▶ _EXERCISE BRIEF_: Reproduce nothing but the lines from the start of the material through the line that includes "cleat(frames['C'][1]['b'], 17.35, -1, .15, .13)", both ends included, and omit every picture.

※ ※ ※

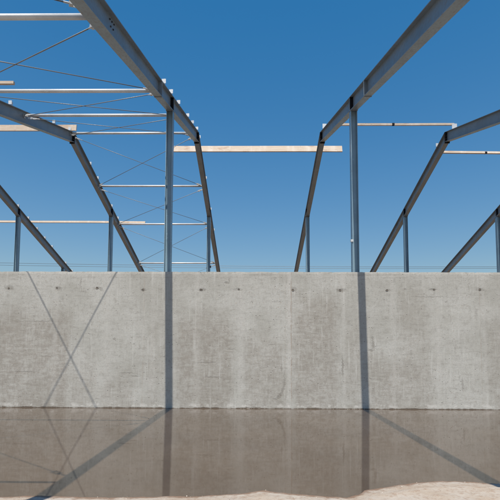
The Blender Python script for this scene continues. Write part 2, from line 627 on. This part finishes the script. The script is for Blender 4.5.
frames = {}
proto, fr0 = frame('A')
frames['A'] = (proto, fr0)
for k in 'BCDEF':
    c = copy_tree(proto)
    c.location.x = XF[k]
    rr = [o for o in c.children if o.name.startswith('rafter')]
    rr.sort(key=lambda o: min(v.co.y for v in o.data.vertices))
    frames[k] = (c, {'f': rr[0], 'b': rr[1]})
LAB = {'A': 'grey steel frame left of centre, with bracing tubes meeting its left side',
       'B': 'grey steel frame right of centre, with the pale plank end poking past its tall column',
       'C': 'grey steel frame second from the right, bent at its ridge beside two thin planks',
       'D': 'rightmost grey steel frame, only its low sloping end seen above the wall',
       'E': 'grey steel frame second from the left, where the left ends of the bracing tubes attach',
       'F': 'leftmost grey steel frame, with one short extra column near the wall top'}
for k in 'ABCDEF':
    tag(frames[k][0], LAB[k], 'steel frame', 'portal frames of the unfinished hall')

FRONT = [10.2, 11.1, 12.2, 13.9, 15.0, 16.15]
BACK = [17.5, 18.35, 19.25, 21.25, 22.25, 23.2, 24.1, 25.0, 26.9, 27.9]
for k, fl, bl in (('A', FRONT, [16.9, 19.25, 21.5, 23.3]), ('E', [12.2, 14.9, 16.2], BACK[1:6]), ('F', [], BACK[2:])):
    for y in fl: cleat(frames[k][1]['f'], y)
    for y in bl: cleat(frames[k][1]['b'], y, h=.13)
# right-hand frames carry only the few clips that hold planks
cleat(frames['B'][1]['f'], 15.95, -1, .19, .15, .05)
cleat(frames['C'][1]['f'], 16.05, -1, .21, .19, .10)
cleat(frames['C'][1]['b'], 17.35, -1, .15, .13)

# bolt group on the web of the frame left of centre
for dy, dz in ((-.10, .07), (0, .07), (.10, .07), (-.05, -.03), (.07, -.03)):
    bm = bmesh.new()
    y = 6.55 + dy
    tube(bm, (.004, y, zu(y) + .25 + dz), (.022, y, zu(y) + .25 + dz), .013, 6)
    obj('bolt', bm, M_DARK, frames['A'][1]['f'])
# extra gable column of the leftmost frame
column_parts(frames['F'][0], 26.7, zu(26.7))
# small clips fixed to columns
for k, y, z, dx in (('B', YC, 4.38, -.105), ('A', YB, 5.55, .11), ('A', YB, 5.0, .11), ('A', YB, 4.75, .12)):
    bm = bmesh.new()
    box(bm, (dx, y - .09, z), (.07, .06, .10 if k == 'A' else .06))
    cols = [o for o in frames[k][0].children if o.name.startswith('column')]
    cols = [o for o in cols if abs(sum(v.co.y for v in o.data.vertices) / len(o.data.vertices) - y) < .3]
    obj('clip', bm, M_GALV if k == 'B' else M_DARK, cols[0])

# ------------------------------------------------------------------ bracing bay
XA, XE = XF['A'] - .006, XF['E'] + .006
STRUT = [2.56, 6.18, 10.15, 12.98, 16.36, 19.45, 22.40, 26.45]
ORD = ['', 'topmost', 'second', 'third', 'fourth', 'fifth', 'sixth', 'lowest']


def strut(y, label, dz=.23, r=.0445):
    z = zu(y) + dz
    root = empty('bracing_tube', ((XA + XE) / 2, y, z))
    tag(root, label, 'steel tube', 'horizontal bracing tubes between two frames')
    L = (XA - XE) / 2
    bm = bmesh.new()
    tube(bm, (-L + .13, 0, 0), (L - .13, 0, 0), r, 20)
    o = obj('tube', bm, M_TUBE, root, smooth=True)
    for p in o.data.polygons:
        if len(p.vertices) > 4: p.use_smooth = False
    for s in (-1, 1):
        bm = bmesh.new()
        box(bm, (s * (L - .08), 0, 0), (.16, .014, .075))
        box(bm, (s * (L - .012), .05, 0), (.012, .09, .11))
        e = obj('end_plate', bm, M_GALV, root)
        bm = bmesh.new()
        tube(bm, (s * (L - .06), -.03, 0), (s * (L - .06), .03, 0), .016, 6)
        obj('bolt', bm, M_DARK, e)
    return root


for i, y in enumerate(STRUT):
    lab = ('pale steel tube overhead, casting the thin level shadow on the water' if i == 0 else
           ORD[i] + (' of the pale horizontal tubes between the two left frames' if i in (1, 7) else ' pale horizontal tube from the top between the two left frames'))
    if i == 4: lab = 'fourth pale tube from the top, level with the ridges of the two left frames'
    strut(y, lab, r=.03 if i == 0 else .0445, dz=.33 if i == 4 else .27 if i == 3 else .23)


def rod(ya, ye, label, r=.0105):
    """tension rod from the left-of-centre frame (at ya) to the frame left of it (at ye)"""
    a = Vector((XA - .14, ya, zu(ya) + .24))
    b = Vector((XE + .05, ye, zu(ye) + .24))
    mid = (a + b) / 2
    root = empty('bracing_rod', mid)
    tag(root, label, 'steel rod', 'crossed bracing rods between two frames')
    a, b = a - mid, b - mid
    d = (b - a).normalized()
    bm = bmesh.new()
    tube(bm, a + d * .24, b - d * .24, r, 8)
    obj('rod', bm, M_ROD, root, smooth=True)
    up = Vector((0, 0, 1))
    sd = d.cross(up).normalized()
    R = Matrix((d, sd, d.cross(sd))).transposed()
    for p, q in ((a, d), (b, -d)):
        bm = bmesh.new()                            # fork: two cheeks and a threaded socket
        k = 1.5 if p is a else 1.0
        for s in (-1, 1): box(bm, p + q * .135 + sd * s * .017 * k, (.15, .008 * k, .034 * k), R)
        box(bm, p + q * .205, (.035 * k, .045 * k, .036 * k), R)
        tube(bm, p + q * .22, p + q * .31, .014, 8)
        f = obj('fork_end', bm, M_FORK, root)
        bm = bmesh.new()
        box(bm, p - q * (.02 if p is a else -.03), (.26 if p is a else .14, .010, .060), R)
        f2 = obj('lug', bm, M_FORK, f)
        bm = bmesh.new()
        tube(bm, p + q * .09 - sd * .032, p + q * .09 + sd * .032, .014, 8)
        obj('pin', bm, M_GALV, f)
    return root


NM = ['topmost', 'second', 'third', 'fourth', 'fifth', 'sixth', 'lowest']
for i in range(len(STRUT) - 1):
    y0, y1 = STRUT[i], STRUT[i + 1]
    far = -.28 if i == 0 else -.02
    where = ('above the topmost bracing tube' if i == 0 else 'between the %s and %s bracing tubes' % (NM[i - 1], NM[i]))
    rod(y0 + .25, y1 + far, 'thin brace rod %s, dropping towards the left' % where)
    rod(y1 + far, y0 + .25, 'thin brace rod %s, dropping towards the right' % where)
rod(STRUT[7] + .24, 30.2, 'thin brace rod just below the lowest bracing tube, dropping towards the left')
rod(30.2, STRUT[7] + .24, 'thin brace rod just below the lowest bracing tube, dropping towards the right')

# ------------------------------------------------------------------ timber planks lying on the frames


def plank(a, b, h, t, label, lean=0.0, name='timber_plank', group='timber planks resting on the frames'):
    """plank from a to b (centre of its lower edge), height h, thickness t"""
    a, b = Vector(a), Vector(b)
    d = b - a
    L = d.length
    bm = bmesh.new()
    n = 24
    prof = [(-t / 2, 0), (t / 2, 0), (t / 2, h), (-t / 2, h)]
    ca, sa = math.cos(lean), math.sin(lean)
    prof = [(p * ca - q * sa, p * sa + q * ca) for p, q in prof]
    q = d.normalized()
    sidev = Vector((0, 0, 1)).cross(q).normalized()
    upv = q.cross(sidev)
    rings = []
    ph = rnd.uniform(0, 50)
    for i in range(n + 1):
        u = i / n
        off = Vector((0, .006 * noise.noise(Vector((u * 3, ph, 0))), .008 * noise.noise(Vector((u * 2.5, 0, ph)))))
        rings.append([bm.verts.new(q * (L * (u - .5)) + off + sidev * s + upv * r) for s, r in prof])
    for r0, r1 in zip(rings, rings[1:]):
        for k in range(4):
            j = (k + 1) % 4
            bm.faces.new((r0[k], r0[j], r1[j], r1[k]))
    bm.faces.new(rings[0])
    bm.faces.new(rings[-1][::-1])
    o = obj(name, bm, M_WOOD, loc=(a + b) / 2)
    return tag(o, label, 'plank', group)


def zt(y): return zu(y) + RH


plank((-3.42, 17.60, zt(17.60) + .012), (3.69, 17.60, zt(17.60) + .012), .295, .05,
      'wide pale plank on edge bridging the two middle frames just behind their ridges', -.31)
plank((-12.6, 16.30, zt(16.30) + .014), (-7.02, 16.30, zt(16.30) + .014), .25, .05,
      'wide pale plank on edge reaching in from the left edge behind the left ridge', -.1)
plank((-12.9, 10.45, zt(10.45) + .10), (-6.13, 10.45, zt(10.45) + .10), .07, .07,
      'short squared timber end sticking in from the left edge below the topmost tube')
plank((-14.0, 22.55, zt(22.55) + .01), (-5.85, 22.55, zt(22.55) - .03), .11, .05,
      'long narrow plank low on the left, lying across the two leftmost frames', -.31)
plank((2.95, 16.0, zt(16.0) + .155), (7.66, 16.05, zt(16.05) + .165), .075, .06,
      'narrow plank running level between the tall right column and the right ridge')
plank((7.70, 17.66, zt(17.66) - .005), (12.6, 17.76, zt(17.76) + .01), .10, .06,
      'narrow plank running off the right edge just below the right ridge', -.31)

for o, x in ((bpy.data.objects['timber_plank.004'], 5.32), (bpy.data.objects['timber_plank.005'], 9.75)):
    bm = bmesh.new()
    box(bm, (x - o.location.x, 0, .04), (.09, .075, .085))
    obj('dark_band', bm, M_BLACK, o)

# ------------------------------------------------------------------ far overhead line
pl = empty('power_line', (0, 160, 0))
tag(pl, 'faint overhead power line stretched across the sky just above the wall', 'power line')
for k, (dz, dy) in enumerate(((0, 0), (-.55, .9))):
    bm = bmesh.new()
    pts = []
    for i in range(41):
        u = i / 40
        x = -130 + 260 * u
        pts.append((x, dy, 32.6 + dz - 1.0 * (1 - (2 * u - 1) ** 2) - (.006 if k == 0 else .0045) * x))
    polytube(bm, pts, .055, 6)
    obj('wire', bm, M_DARK, pl)
for s in (-1, 1):
    bm = bmesh.new()
    tube(bm, (s * 130, 0, -1), (s * 130, 0, 34.2), .35, 12, r2=.2)
    p = obj('pole', bm, M_GALV, pl)
    bm = bmesh.new()
    box(bm, (s * 130, .45, 32.6 - s * .7), (.25, 2.2, .25))
    obj('cross_arm', bm, M_GALV, p)

# ------------------------------------------------------------------ loose stones and mortar crumbs
bm = bmesh.new()
rg = random.Random(11)
for i in range(190):
    if i < 150:
        x = rg.uniform(-3.2, 3.4)
        y = shore(x) - abs(rg.gauss(0, .35)) + .01
        s = rg.choice((.003, .004, .006, .009)) * rg.uniform(.7, 1.3)
        z = ground_z(x, y) + s * .2
    else:                                               # crumbs on the foot of the wall
        x = rg.choice((rg.gauss(-.15, .15), rg.gauss(2.35, .2)))
        y = WALL_Y - .012 - rg.random() * .03
        s = rg.uniform(.004, .010)
        z = s * .25
    m = Matrix.Translation((x, y, z)) @ Matrix.Rotation(rg.uniform(0, 6), 4, 'Z') @ Matrix.Diagonal((s, s * rg.uniform(.6, 1), s * .6, 1))
    r = bmesh.ops.create_icosphere(bm, subdivisions=1, radius=1, matrix=m)
    for v in r['verts']: v.co += Vector((rg.uniform(-1, 1), rg.uniform(-1, 1), rg.uniform(-1, 1))) * s * .18
MS = Mat('loose_stone', .9)
MS.color(MS.mix(MS.ramp(MS.noise(MS.pos, 9, 2), .4, .6), (.50, .45, .39), (.28, .23, .19)))
tag(obj('gravel', bm, MS.m), 'small pale stones scattered along the sandy water edge', 'gravel', kind='stuff')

※ ※ ※

▶ _RESULT OF THE TASK_:
The Blender Python script for this scene continues. Write part 2, from line 627 on. This part finishes the script. The script is for Blender 4.5.
frames = {}
proto, fr0 = frame('A')
frames['A'] = (proto, fr0)
for k in 'BCDEF':
    c = copy_tree(proto)
    c.location.x = XF[k]
    rr = [o for o in c.children if o.name.startswith('rafter')]
    rr.sort(key=lambda o: min(v.co.y for v in o.data.vertices))
    frames[k] = (c, {'f': rr[0], 'b': rr[1]})
LAB = {'A': 'grey steel frame left of centre, with bracing tubes meeting its left side',
       'B': 'grey steel frame right of centre, with the pale plank end poking past its tall column',
       'C': 'grey steel frame second from the right, bent at its ridge beside two thin planks',
       'D': 'rightmost grey steel frame, only its low sloping end seen above the wall',
       'E': 'grey steel frame second from the left, where the left ends of the bracing tubes attach',
       'F': 'leftmost grey steel frame, with one short extra column near the wall top'}
for k in 'ABCDEF':
    tag(frames[k][0], LAB[k], 'steel frame', 'portal frames of the unfinished hall')

FRONT = [10.2, 11.1, 12.2, 13.9, 15.0, 16.15]
BACK = [17.5, 18.35, 19.25, 21.25, 22.25, 23.2, 24.1, 25.0, 26.9, 27.9]
for k, fl, bl in (('A', FRONT, [16.9, 19.25, 21.5, 23.3]), ('E', [12.2, 14.9, 16.2], BACK[1:6]), ('F', [], BACK[2:])):
    for y in fl: cleat(frames[k][1]['f'], y)
    for y in bl: cleat(frames[k][1]['b'], y, h=.13)
# right-hand frames carry only the few clips that hold planks
cleat(frames['B'][1]['f'], 15.95, -1, .19, .15, .05)
cleat(frames['C'][1]['f'], 16.05, -1, .21, .19, .10)
cleat(frames['C'][1]['b'], 17.35, -1, .15, .13)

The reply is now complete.